***** Provided records *****

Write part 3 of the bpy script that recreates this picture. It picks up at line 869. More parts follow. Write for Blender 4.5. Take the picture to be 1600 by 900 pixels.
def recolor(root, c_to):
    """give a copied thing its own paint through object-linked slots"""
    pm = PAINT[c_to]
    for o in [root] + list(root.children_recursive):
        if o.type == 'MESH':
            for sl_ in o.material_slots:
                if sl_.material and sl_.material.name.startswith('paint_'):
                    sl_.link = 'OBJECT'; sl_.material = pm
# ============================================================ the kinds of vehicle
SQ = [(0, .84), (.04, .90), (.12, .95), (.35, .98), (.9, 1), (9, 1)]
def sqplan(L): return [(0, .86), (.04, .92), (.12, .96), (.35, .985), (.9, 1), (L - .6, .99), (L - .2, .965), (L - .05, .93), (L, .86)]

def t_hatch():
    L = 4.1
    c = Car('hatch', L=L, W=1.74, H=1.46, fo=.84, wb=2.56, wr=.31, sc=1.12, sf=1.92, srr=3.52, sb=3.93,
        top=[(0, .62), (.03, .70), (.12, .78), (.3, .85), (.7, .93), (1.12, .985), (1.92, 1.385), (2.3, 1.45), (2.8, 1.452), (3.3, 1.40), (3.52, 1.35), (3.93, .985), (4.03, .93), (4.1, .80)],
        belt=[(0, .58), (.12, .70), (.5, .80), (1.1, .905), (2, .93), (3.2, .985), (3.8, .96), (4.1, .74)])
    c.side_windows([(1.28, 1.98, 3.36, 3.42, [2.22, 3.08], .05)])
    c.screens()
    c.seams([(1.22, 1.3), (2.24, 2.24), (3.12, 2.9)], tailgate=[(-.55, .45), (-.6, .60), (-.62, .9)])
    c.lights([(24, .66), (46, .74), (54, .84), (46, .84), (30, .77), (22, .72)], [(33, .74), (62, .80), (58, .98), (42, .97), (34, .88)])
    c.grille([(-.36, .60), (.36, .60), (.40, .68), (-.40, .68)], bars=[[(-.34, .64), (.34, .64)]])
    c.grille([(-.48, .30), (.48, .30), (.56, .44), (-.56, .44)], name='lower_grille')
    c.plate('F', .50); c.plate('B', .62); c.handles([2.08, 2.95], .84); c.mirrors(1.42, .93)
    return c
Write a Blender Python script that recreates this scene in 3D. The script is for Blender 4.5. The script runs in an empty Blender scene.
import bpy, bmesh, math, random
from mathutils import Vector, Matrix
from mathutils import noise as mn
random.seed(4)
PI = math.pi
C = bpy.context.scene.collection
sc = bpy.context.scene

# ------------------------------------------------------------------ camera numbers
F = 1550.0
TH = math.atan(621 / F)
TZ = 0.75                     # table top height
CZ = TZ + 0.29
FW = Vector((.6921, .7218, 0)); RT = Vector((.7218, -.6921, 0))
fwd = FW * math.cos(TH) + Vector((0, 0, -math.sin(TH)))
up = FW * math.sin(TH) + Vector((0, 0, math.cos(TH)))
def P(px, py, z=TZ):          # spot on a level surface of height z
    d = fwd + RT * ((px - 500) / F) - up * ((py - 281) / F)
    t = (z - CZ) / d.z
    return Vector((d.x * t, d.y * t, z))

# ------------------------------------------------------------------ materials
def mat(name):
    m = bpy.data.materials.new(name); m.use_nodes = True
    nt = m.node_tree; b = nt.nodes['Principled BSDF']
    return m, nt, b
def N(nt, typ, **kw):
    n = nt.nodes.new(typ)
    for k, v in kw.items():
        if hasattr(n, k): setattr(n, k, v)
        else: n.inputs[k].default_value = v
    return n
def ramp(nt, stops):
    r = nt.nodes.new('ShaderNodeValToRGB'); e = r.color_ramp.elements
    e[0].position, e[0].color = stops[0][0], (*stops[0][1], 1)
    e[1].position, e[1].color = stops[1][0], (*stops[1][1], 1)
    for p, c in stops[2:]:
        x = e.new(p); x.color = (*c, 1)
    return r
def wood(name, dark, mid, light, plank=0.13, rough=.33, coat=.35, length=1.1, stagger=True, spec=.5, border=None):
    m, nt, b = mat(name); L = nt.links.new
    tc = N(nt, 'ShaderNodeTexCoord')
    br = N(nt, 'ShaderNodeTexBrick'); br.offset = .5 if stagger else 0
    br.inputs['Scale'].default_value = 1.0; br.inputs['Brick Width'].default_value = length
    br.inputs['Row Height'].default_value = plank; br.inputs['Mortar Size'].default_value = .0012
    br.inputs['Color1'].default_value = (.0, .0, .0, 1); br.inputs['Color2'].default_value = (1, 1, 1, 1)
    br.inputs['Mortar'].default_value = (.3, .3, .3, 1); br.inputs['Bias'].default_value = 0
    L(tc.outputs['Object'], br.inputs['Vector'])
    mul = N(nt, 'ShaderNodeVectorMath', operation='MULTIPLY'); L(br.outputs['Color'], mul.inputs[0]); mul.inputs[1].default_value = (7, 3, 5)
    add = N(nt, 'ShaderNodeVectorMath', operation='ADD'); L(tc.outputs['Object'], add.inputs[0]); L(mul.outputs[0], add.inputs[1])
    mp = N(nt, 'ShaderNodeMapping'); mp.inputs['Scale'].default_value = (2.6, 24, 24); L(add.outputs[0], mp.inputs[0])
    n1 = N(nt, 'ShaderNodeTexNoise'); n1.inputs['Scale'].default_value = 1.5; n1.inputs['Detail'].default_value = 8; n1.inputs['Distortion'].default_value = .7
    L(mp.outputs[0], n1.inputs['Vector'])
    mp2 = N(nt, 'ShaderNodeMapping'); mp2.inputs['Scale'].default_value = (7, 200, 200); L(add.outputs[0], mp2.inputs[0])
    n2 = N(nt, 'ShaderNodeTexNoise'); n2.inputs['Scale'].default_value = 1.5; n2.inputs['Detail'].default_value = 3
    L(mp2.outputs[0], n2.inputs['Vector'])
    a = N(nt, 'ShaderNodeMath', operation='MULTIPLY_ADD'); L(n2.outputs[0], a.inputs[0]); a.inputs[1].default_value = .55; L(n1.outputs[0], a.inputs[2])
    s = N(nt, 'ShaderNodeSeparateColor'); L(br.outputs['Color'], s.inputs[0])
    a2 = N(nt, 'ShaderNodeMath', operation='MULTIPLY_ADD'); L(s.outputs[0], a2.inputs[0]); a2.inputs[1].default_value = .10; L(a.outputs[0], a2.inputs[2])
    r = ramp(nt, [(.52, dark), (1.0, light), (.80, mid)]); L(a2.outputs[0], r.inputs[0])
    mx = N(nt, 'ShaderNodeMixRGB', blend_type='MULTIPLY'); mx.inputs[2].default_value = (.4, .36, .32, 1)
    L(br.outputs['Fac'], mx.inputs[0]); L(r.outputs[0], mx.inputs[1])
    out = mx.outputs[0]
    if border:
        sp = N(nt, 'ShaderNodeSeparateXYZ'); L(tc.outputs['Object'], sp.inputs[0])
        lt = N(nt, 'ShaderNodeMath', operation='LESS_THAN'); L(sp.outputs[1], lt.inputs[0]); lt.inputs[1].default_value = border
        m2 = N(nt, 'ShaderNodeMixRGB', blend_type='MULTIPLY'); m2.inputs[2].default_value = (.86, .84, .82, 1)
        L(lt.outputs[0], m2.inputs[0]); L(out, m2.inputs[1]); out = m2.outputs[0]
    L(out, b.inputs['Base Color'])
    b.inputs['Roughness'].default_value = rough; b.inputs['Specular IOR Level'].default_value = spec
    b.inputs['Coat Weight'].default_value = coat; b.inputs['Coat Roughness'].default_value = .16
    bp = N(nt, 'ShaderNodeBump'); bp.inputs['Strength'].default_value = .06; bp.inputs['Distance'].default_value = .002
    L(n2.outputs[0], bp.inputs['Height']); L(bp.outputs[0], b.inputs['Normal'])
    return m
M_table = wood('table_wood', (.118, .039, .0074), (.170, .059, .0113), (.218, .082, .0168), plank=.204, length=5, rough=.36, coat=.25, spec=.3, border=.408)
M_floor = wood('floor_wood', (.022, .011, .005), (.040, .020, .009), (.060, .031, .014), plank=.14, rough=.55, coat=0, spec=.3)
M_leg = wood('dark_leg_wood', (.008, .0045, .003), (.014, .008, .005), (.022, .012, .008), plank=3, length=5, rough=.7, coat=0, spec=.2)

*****

Will you return exactly the lines above from the one with "Write a Blender" down to the one with "sc = bpy.context.scene", counting both as part of the range?

Write a Blender Python script that recreates this scene in 3D. The script is for Blender 4.5. The script runs in an empty Blender scene.
import bpy, bmesh, math, random
from mathutils import Vector, Matrix
from mathutils import noise as mn
random.seed(4)
PI = math.pi
C = bpy.context.scene.collection
sc = bpy.context.scene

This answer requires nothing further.